= Source data =
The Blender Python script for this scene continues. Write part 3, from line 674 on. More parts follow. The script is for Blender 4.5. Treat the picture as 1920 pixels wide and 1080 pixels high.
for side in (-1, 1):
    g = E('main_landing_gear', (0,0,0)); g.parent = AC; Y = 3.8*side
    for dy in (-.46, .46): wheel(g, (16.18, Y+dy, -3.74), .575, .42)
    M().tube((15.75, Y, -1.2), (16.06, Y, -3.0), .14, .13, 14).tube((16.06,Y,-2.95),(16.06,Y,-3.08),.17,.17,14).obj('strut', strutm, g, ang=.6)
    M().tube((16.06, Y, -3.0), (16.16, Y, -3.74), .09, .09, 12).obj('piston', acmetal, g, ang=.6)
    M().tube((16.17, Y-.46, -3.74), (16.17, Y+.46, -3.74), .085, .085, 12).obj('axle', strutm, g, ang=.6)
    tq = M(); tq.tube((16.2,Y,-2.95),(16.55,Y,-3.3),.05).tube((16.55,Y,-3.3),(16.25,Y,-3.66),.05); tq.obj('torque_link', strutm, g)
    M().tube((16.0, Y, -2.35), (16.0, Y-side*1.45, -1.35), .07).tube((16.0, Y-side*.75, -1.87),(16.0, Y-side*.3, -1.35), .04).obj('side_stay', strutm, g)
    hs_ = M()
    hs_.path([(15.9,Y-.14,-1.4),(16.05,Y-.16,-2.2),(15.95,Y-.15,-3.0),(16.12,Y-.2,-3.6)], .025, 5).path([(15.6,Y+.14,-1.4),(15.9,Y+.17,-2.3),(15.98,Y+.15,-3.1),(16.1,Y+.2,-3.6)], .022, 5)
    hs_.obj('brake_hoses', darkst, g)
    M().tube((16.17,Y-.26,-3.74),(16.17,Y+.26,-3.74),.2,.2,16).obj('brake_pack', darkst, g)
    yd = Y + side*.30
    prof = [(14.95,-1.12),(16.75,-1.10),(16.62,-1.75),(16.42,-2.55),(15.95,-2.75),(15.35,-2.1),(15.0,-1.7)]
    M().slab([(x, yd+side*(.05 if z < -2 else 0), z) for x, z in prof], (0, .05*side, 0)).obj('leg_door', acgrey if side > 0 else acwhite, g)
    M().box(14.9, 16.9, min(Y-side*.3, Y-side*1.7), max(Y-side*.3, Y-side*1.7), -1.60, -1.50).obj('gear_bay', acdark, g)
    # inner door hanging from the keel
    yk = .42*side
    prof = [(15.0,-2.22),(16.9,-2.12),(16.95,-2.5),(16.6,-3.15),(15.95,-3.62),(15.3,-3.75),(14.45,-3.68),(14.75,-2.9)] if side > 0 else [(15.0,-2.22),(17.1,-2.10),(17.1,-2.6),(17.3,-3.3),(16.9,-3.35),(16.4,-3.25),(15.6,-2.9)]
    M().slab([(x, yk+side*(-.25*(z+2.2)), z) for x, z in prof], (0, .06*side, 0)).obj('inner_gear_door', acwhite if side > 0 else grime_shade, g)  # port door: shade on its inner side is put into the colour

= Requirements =
Copy out every line from the data above that has "acwhite" in it.

= Completed exercise =
    M().slab([(x, yd+side*(.05 if z < -2 else 0), z) for x, z in prof], (0, .05*side, 0)).obj('leg_door', acgrey if side > 0 else acwhite, g)
    M().slab([(x, yk+side*(-.25*(z+2.2)), z) for x, z in prof], (0, .06*side, 0)).obj('inner_gear_door', acwhite if side > 0 else grime_shade, g)  # port door: shade on its inner side is put into the colour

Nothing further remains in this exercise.